Given request
Starting at the top of the records, output every line through the one that contains "tag(flange, 'rusted steel", keeping each exactly as it appears.

Task inputs

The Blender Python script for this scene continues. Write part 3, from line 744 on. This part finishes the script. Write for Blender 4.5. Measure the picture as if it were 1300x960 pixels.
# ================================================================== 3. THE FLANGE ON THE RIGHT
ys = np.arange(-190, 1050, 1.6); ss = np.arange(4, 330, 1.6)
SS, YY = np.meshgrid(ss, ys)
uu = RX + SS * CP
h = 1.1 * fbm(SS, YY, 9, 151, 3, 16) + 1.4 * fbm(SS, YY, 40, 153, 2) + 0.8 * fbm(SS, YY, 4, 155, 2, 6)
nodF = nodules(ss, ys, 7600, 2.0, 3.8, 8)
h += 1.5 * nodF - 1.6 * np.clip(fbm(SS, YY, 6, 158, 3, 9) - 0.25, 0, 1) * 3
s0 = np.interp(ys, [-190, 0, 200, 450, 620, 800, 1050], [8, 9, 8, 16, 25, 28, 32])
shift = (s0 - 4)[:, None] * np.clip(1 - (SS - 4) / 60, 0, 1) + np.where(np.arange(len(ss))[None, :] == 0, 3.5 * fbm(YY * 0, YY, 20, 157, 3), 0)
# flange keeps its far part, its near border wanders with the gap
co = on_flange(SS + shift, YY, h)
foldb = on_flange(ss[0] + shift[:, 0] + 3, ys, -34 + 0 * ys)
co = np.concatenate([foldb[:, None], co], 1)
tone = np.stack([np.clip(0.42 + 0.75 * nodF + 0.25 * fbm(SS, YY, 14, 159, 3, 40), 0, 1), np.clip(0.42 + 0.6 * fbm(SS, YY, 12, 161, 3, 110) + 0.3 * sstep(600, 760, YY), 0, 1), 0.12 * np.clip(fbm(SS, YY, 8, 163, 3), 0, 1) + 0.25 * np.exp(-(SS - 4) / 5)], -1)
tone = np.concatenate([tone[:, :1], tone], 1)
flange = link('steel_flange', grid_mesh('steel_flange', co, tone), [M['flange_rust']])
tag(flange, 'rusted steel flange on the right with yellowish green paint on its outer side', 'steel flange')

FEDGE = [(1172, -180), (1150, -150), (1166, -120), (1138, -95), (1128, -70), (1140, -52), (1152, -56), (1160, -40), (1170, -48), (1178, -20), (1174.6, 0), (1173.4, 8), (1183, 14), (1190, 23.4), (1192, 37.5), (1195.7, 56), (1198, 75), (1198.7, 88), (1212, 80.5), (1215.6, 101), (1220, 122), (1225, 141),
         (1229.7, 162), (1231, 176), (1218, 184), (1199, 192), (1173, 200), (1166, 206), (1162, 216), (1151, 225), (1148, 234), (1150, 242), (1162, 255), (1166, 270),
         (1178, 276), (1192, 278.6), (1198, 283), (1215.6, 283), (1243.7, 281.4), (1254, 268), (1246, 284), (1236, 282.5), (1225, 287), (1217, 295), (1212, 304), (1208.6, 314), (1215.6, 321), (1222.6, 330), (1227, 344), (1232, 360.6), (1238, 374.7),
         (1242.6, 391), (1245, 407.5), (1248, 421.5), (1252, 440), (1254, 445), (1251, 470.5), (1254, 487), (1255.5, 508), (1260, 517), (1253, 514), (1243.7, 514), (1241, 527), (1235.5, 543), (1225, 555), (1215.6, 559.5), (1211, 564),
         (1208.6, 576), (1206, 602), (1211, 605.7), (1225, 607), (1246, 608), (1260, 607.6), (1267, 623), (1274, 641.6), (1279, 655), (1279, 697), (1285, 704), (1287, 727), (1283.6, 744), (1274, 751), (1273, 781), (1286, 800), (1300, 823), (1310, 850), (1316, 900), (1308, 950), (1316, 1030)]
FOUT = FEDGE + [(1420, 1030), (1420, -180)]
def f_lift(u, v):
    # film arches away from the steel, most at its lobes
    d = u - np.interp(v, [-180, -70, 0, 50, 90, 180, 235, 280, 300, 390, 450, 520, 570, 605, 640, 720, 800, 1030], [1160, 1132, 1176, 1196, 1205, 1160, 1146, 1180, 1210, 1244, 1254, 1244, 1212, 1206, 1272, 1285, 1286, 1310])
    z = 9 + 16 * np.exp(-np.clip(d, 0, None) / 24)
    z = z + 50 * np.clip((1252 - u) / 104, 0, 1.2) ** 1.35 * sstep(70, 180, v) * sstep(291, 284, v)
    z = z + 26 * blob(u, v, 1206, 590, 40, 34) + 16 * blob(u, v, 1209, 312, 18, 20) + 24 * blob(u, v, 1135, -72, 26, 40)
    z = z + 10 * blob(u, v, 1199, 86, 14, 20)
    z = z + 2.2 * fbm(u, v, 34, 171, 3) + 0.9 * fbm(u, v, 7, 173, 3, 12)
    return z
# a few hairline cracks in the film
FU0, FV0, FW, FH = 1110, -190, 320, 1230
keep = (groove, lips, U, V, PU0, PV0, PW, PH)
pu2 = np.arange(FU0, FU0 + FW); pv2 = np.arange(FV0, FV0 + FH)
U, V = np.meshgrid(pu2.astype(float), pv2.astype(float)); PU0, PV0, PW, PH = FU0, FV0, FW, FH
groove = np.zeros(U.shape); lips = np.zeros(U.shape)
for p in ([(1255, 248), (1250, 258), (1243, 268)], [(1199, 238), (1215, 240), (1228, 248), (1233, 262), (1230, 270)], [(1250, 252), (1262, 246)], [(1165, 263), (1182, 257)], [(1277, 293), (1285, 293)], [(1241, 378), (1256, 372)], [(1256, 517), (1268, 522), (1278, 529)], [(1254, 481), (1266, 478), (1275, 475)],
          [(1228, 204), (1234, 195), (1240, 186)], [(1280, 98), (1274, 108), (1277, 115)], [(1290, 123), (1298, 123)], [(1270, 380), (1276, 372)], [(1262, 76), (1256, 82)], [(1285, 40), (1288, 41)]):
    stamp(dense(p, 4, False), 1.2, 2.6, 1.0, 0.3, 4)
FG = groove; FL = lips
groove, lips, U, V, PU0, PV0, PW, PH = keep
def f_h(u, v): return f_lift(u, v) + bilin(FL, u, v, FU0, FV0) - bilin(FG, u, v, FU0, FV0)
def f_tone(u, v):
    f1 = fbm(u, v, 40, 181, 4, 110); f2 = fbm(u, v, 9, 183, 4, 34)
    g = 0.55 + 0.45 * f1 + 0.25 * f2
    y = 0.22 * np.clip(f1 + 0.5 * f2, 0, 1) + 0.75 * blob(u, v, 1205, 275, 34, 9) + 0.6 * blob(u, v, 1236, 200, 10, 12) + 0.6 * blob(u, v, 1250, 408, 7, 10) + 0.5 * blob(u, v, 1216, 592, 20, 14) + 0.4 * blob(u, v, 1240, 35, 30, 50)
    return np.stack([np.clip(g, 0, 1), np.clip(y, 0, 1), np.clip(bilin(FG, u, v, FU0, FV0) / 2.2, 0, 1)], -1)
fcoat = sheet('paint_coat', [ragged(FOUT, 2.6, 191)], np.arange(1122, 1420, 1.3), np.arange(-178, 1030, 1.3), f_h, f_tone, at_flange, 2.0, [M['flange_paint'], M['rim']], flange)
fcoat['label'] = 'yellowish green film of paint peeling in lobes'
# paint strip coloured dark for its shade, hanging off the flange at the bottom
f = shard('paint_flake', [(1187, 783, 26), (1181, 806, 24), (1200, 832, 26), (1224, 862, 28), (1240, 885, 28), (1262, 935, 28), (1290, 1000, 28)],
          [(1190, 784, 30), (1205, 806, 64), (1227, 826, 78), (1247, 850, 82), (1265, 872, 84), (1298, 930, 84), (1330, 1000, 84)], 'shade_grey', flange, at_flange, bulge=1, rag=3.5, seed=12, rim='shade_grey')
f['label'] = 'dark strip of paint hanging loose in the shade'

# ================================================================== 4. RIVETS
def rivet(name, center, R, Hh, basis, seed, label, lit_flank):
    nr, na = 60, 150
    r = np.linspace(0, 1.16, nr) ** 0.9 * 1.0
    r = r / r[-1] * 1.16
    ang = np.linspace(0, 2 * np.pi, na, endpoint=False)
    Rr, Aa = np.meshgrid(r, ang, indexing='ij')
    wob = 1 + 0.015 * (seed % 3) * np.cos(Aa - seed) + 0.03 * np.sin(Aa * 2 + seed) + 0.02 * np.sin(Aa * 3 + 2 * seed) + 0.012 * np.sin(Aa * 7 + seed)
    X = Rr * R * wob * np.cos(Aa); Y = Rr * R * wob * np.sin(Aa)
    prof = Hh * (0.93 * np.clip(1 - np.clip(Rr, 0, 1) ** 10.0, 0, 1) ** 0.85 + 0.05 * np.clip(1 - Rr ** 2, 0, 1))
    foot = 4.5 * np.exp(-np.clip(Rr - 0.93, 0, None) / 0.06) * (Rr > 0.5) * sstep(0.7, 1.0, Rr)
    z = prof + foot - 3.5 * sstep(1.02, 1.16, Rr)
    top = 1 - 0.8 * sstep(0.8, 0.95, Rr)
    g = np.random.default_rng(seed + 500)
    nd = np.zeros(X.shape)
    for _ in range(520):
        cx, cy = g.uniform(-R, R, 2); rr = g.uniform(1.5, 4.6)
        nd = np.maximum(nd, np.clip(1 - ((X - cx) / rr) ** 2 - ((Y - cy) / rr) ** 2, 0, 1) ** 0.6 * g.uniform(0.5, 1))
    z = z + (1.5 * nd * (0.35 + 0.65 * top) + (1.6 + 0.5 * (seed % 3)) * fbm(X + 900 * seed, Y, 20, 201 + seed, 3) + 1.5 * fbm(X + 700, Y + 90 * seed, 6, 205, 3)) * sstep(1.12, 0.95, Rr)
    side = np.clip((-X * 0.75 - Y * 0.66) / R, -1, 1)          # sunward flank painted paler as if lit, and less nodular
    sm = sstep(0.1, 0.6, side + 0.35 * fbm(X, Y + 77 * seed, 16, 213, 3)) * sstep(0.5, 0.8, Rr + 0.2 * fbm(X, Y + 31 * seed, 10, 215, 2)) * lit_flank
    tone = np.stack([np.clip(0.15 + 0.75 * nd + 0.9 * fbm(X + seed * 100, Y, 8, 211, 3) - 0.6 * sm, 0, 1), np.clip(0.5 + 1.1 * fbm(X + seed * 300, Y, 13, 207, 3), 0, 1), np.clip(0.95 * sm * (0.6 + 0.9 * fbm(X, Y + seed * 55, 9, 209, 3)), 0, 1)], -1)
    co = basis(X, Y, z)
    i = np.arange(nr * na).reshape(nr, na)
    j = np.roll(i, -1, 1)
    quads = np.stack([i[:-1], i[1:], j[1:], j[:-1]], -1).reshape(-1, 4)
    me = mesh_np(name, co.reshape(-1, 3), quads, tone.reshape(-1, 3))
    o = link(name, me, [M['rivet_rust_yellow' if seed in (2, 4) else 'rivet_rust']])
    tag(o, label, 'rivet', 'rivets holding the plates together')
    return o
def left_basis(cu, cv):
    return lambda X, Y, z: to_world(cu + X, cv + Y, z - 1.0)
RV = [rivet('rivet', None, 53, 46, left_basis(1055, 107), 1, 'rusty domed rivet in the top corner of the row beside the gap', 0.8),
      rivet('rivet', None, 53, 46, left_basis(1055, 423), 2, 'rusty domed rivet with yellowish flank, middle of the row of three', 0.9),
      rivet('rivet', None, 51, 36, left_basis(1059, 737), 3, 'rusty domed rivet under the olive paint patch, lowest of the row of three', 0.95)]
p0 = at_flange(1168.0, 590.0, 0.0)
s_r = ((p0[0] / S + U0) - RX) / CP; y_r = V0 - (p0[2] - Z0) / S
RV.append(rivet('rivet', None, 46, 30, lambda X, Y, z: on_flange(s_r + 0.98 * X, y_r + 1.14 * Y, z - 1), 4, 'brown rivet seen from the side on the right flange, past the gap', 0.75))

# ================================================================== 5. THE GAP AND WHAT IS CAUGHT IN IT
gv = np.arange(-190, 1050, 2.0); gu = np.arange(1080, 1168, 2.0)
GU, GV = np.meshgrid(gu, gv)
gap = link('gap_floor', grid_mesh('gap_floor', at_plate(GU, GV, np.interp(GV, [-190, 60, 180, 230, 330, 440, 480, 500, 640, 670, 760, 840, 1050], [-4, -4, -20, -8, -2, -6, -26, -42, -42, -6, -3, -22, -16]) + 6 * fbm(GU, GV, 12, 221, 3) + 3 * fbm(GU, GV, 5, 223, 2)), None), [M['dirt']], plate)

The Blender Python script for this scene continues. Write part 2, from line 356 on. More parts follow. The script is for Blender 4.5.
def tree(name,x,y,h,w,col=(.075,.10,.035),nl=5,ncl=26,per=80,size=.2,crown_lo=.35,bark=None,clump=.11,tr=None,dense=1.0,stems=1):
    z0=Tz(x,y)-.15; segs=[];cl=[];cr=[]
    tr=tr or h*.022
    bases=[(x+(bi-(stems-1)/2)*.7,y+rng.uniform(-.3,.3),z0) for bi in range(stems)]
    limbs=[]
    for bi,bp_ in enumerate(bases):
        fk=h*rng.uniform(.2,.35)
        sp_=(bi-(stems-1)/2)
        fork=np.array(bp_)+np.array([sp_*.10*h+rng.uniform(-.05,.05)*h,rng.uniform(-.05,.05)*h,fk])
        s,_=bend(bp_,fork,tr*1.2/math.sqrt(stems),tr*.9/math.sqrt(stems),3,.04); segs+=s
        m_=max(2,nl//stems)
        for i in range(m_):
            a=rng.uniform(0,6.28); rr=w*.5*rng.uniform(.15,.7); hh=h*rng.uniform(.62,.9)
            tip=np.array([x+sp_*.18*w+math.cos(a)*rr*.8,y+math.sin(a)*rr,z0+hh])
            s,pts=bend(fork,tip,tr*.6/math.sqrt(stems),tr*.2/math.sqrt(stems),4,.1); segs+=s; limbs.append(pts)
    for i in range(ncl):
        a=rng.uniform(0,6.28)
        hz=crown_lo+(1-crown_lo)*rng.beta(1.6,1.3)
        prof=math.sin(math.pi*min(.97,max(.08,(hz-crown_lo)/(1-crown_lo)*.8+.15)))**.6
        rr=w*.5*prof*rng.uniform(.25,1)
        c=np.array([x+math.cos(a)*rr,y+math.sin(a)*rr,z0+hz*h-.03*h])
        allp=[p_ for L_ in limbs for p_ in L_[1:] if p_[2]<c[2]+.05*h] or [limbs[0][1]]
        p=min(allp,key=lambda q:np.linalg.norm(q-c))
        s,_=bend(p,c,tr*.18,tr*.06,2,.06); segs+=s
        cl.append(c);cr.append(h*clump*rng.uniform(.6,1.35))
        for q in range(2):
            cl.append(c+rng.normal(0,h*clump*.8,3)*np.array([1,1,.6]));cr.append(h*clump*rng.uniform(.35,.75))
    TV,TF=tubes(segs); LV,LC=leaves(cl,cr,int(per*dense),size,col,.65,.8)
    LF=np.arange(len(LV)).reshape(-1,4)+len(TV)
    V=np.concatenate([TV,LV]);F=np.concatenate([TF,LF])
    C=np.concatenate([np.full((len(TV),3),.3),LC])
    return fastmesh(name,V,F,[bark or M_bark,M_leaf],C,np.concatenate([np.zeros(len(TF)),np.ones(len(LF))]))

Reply
The Blender Python script for this scene continues. Write part 3, from line 744 on. This part finishes the script. Write for Blender 4.5. Measure the picture as if it were 1300x960 pixels.
# ================================================================== 3. THE FLANGE ON THE RIGHT
ys = np.arange(-190, 1050, 1.6); ss = np.arange(4, 330, 1.6)
SS, YY = np.meshgrid(ss, ys)
uu = RX + SS * CP
h = 1.1 * fbm(SS, YY, 9, 151, 3, 16) + 1.4 * fbm(SS, YY, 40, 153, 2) + 0.8 * fbm(SS, YY, 4, 155, 2, 6)
nodF = nodules(ss, ys, 7600, 2.0, 3.8, 8)
h += 1.5 * nodF - 1.6 * np.clip(fbm(SS, YY, 6, 158, 3, 9) - 0.25, 0, 1) * 3
s0 = np.interp(ys, [-190, 0, 200, 450, 620, 800, 1050], [8, 9, 8, 16, 25, 28, 32])
shift = (s0 - 4)[:, None] * np.clip(1 - (SS - 4) / 60, 0, 1) + np.where(np.arange(len(ss))[None, :] == 0, 3.5 * fbm(YY * 0, YY, 20, 157, 3), 0)
# flange keeps its far part, its near border wanders with the gap
co = on_flange(SS + shift, YY, h)
foldb = on_flange(ss[0] + shift[:, 0] + 3, ys, -34 + 0 * ys)
co = np.concatenate([foldb[:, None], co], 1)
tone = np.stack([np.clip(0.42 + 0.75 * nodF + 0.25 * fbm(SS, YY, 14, 159, 3, 40), 0, 1), np.clip(0.42 + 0.6 * fbm(SS, YY, 12, 161, 3, 110) + 0.3 * sstep(600, 760, YY), 0, 1), 0.12 * np.clip(fbm(SS, YY, 8, 163, 3), 0, 1) + 0.25 * np.exp(-(SS - 4) / 5)], -1)
tone = np.concatenate([tone[:, :1], tone], 1)
flange = link('steel_flange', grid_mesh('steel_flange', co, tone), [M['flange_rust']])
tag(flange, 'rusted steel flange on the right with yellowish green paint on its outer side', 'steel flange')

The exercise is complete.